Speed sensors provide crucial velocity information that helps in determining the accurate position of a moving object or vehicle. By integrating speed readings over time, the calculated distance covered by the vehicle can  improve the overall accuracy of the positioning system.

Speed sensors alone cannot provide absolute positioning information. They primarily contribute to velocity information, which is a vital component for accurate positioning. To determine the position accurately, speed data from sensors combined with other positioning technologies, such as GNSS or inertial sensors.

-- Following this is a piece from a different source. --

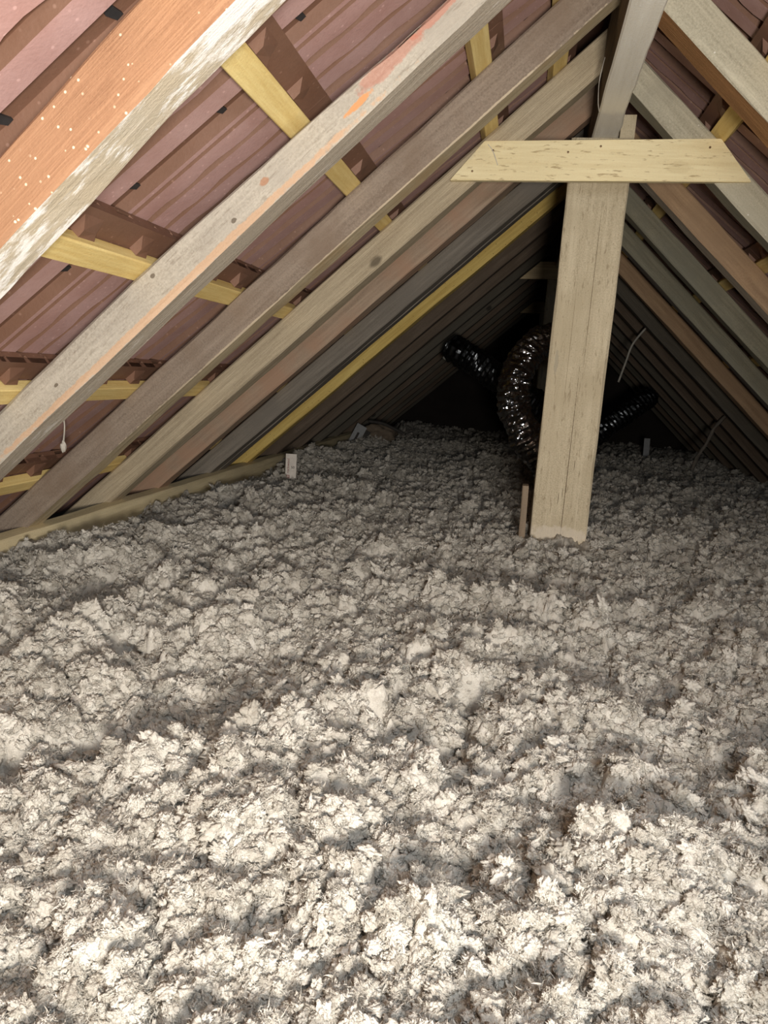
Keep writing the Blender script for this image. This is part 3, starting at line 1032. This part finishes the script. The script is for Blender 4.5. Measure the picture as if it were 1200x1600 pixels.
M_card = card_mat('white_card', srgb(236, 226, 214))
M_cardd = card_mat('grey_card', srgb(168, 168, 168))
M_redp = plain('red_print', srgb(140, 62, 58), 0.7, 0.15)
M_blkp = plain('black_print', srgb(52, 48, 44), 0.7, 0.15)
M_darkp = plain('dark_card', srgb(70, 66, 62), 0.8, 0.2)


def text_mesh(body, size, mat, parent, loc, rot, name='print'):
    cu = bpy.data.curves.new(name, 'FONT')
    cu.body = body; cu.size = size; cu.extrude = 0.0002; cu.align_x = 'CENTER'; cu.align_y = 'CENTER'
    tmp = bpy.data.objects.new(name, cu)
    COL.objects.link(tmp)
    dg = bpy.context.evaluated_depsgraph_get()
    me = bpy.data.meshes.new_from_object(tmp.evaluated_get(dg))
    bpy.data.objects.remove(tmp); bpy.data.curves.remove(cu)
    me.materials.clear(); me.materials.append(mat)
    o = bpy.data.objects.new(name, me)
    link(o, parent)
    o.location = loc; o.rotation_euler = rot
    return o


# white depth card with red print; stands upright in the wool
def depth_card(loc, w, h, rz, tilt, mat, label, group=None):
    v, f = box_vf(0, w, 0, 0.0015, 0, h)
    o = mesh_obj('depth_card', v, f, mat)
    o.location = loc
    o.rotation_euler = (math.radians(tilt), math.radians(-2), math.radians(rz))
    tag(o, label, 'card', 'insulation depth cards')
    return o


c1 = depth_card((-0.972, 3.04, 0.094), 0.050, 0.150, -6, -4, M_card, 'white card with red print standing in the insulation by the left eaves')
# red lettering up the left edge (only its blurred run of letters can be made out), red square mark, black figures
rx = math.radians(90)
text_mesh('rockwool', 0.0165, M_redp, c1, (0.0125, -0.0004, 0.098), (rx, math.radians(-90), 0), 'red_lettering')
for (x0, x1, z0, z1) in ((0.006, 0.020, 0.045, 0.0475), (0.006, 0.020, 0.0565, 0.059), (0.006, 0.0085, 0.0475, 0.0565), (0.0175, 0.020, 0.0475, 0.0565), (0.011, 0.0145, 0.050, 0.0535)):
    v, f = box_vf(x0, x1, -0.0006, 0.0002, z0, z1)
    mesh_obj('red_square_mark', v, f, M_redp, c1)
text_mesh('50', 0.016, M_blkp, c1, (0.034, -0.0004, 0.092), (rx, 0, 0), 'black_figures')

c2 = depth_card((-1.16, 5.02, 0.13), 0.075, 0.14, -4, -6, M_cardd, 'dull grey card with a dark stripe leaning at the far left eaves')
c2.rotation_euler[1] = math.radians(24)
v, f = box_vf(0.030, 0.046, -0.0008, 0.0004, 0.0, 0.085)
mesh_obj('dark_stripe', v, f, M_darkp, c2)
v, f = box_vf(0.075, 0.11, 0.0, 0.012, 0.0, 0.125)
mesh_obj('folded_side', v, f, M_darkp, c2)
c3 = depth_card((0.985, 6.15, 0.075), 0.045, 0.165, 4, -3, M_cardd, 'small dim card standing at the far right eaves')


# torn lump of old lagging next to the grey card
def lump(name, loc, sc, seed, mat, label, cat):
    bm = bmesh.new()
    bmesh.ops.create_icosphere(bm, subdivisions=4, radius=1)
    co = np.array([v.co[:] for v in bm.verts])
    d = 0.8 + 0.35 * fbm2(co[:, 0] * 1.7 + seed, co[:, 1] * 1.7 + co[:, 2] * 1.3, seed, 4) + 0.18 * (1 - np.abs(fbm2(co[:, 0] * 4 + seed, co[:, 2] * 4 - co[:, 1] * 2, seed + 5, 3)))
    for v, q in zip(bm.verts, co * d[:, None] * np.array(sc)): v.co = q
    for fc in bm.faces: fc.smooth = True
    me = bpy.data.meshes.new(name); bm.to_mesh(me); bm.free(); me.materials.append(mat)
    o = link(bpy.data.objects.new(name, me)); o.location = loc
    return tag(o, label, cat)


M_rag = plain('old_felt', srgb(120, 106, 90), 0.95, 0.3, 18, 0, 0.5)
lump('felt_scrap', (-0.97, 5.16, 0.185), (0.13, 0.08, 0.075), 4, M_rag, 'crumpled brown felt scrap beside the dull grey card', 'scrap')
o = tube('pipe_scrap', [(-1.04, 5.10, 0.27), (-0.95, 5.12, 0.262), (-0.87, 5.14, 0.232), (-0.80, 5.15, 0.20)], 0.011, M_darkp, 20, 8)
tag(o, 'short dark bent strip lying over the crumpled felt scrap', 'scrap')

# thin hanging stick on the right and cobwebs
M_stick = plain('grey_rod', srgb(170, 164, 152), 0.6, 0.2, 30)
o = tube('hanging_rod', [Z(p) for p in ((0.652, 4.40, 0.365), (0.573, 4.40, 0.247), (0.545, 4.40, 0.14), (0.519, 4.40, 0.030))], 0.006, M_stick, 24, 8)
tag(o, 'thin pale bent rod hanging from the right rafters beside the post', 'rod')
M_web = plain('cobweb', srgb(186, 178, 166), 1.0, 0.2, 60)
M_webd = plain('dusty_web', srgb(110, 102, 92), 1.0, 0.2, 60)


def web(pts, rad, label, mat=M_web, seed=1):
    o = tube('cobweb', pts, rad, mat, 40, 6, 0, 0.8, seed)
    return tag(o, label, 'cobweb')


web([Z(p) for p in ((1.145, 4.55, -0.12), (1.085, 4.52, -0.20), (1.06, 4.52, -0.29), (1.02, 4.52, -0.37), (1.005, 4.52, -0.44))], 0.010, 'dusty rope of cobweb hanging from the right rafters to the insulation', M_webd, 3)
web([Z(p) for p in ((-1.005, 1.50, -0.130), (-1.003, 1.51, -0.165), (-1.000, 1.50, -0.205))], 0.0018, 'white thread hanging below the broad grey rafter', M_web, 5)
lump('fluff_ball', (-1.000, 1.50, ZO - 0.215), (0.0065, 0.0065, 0.013), 8, M_web, 'tiny white fluff ball hanging at the lower left', 'fluff')
web([Z(p) for p in ((0.106, 1.90, 0.735), (0.100, 1.91, 0.69), (0.104, 1.94, 0.655), (0.111, 1.97, 0.642))], 0.0009, 'fine thread of cobweb on the left side of the ridge beam', M_web, 7)
web([Z(p) for p in ((-0.122, 1.635, 0.470), (-0.110, 1.628, 0.455), (-0.098, 1.632, 0.430))], 0.0007, 'fine thread of cobweb across the dark brown rafter', M_web, 9)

The inclusion of speed sensors in positioning systems offers many benefits, including:

  1. Enhanced accuracy: Speed information helps improve the accuracy of positioning calculations by providing an additional input for determining the distance traveled.
  2. Real-time updates: Speed sensors provide continuous updates on the vehicle’s speed, allowing for real-time adjustments in positioning calculations.
  3. Redundancy and reliability: Incorporating multiple sources of velocity information, including speed sensors, adds redundancy to the system and increases the overall reliability of positioning data

Limitations and considerations with speed sensors in positioning systems include:

  1. Calibration: Proper calibration of speed sensors is essential to ensure accurate speed readings and, consequently, accurate positioning calculations.
  2. Sensor accuracy: The accuracy of speed sensors can vary depending on factors such as sensor quality, environmental conditions, or vehicle-specific characteristics.
  3. Integration with other sensors: To achieve accurate positioning, speed sensor data integrated with other positioning technologies, such as GNSS or inertial sensors, to account for factors like acceleration, deceleration, or changes in direction.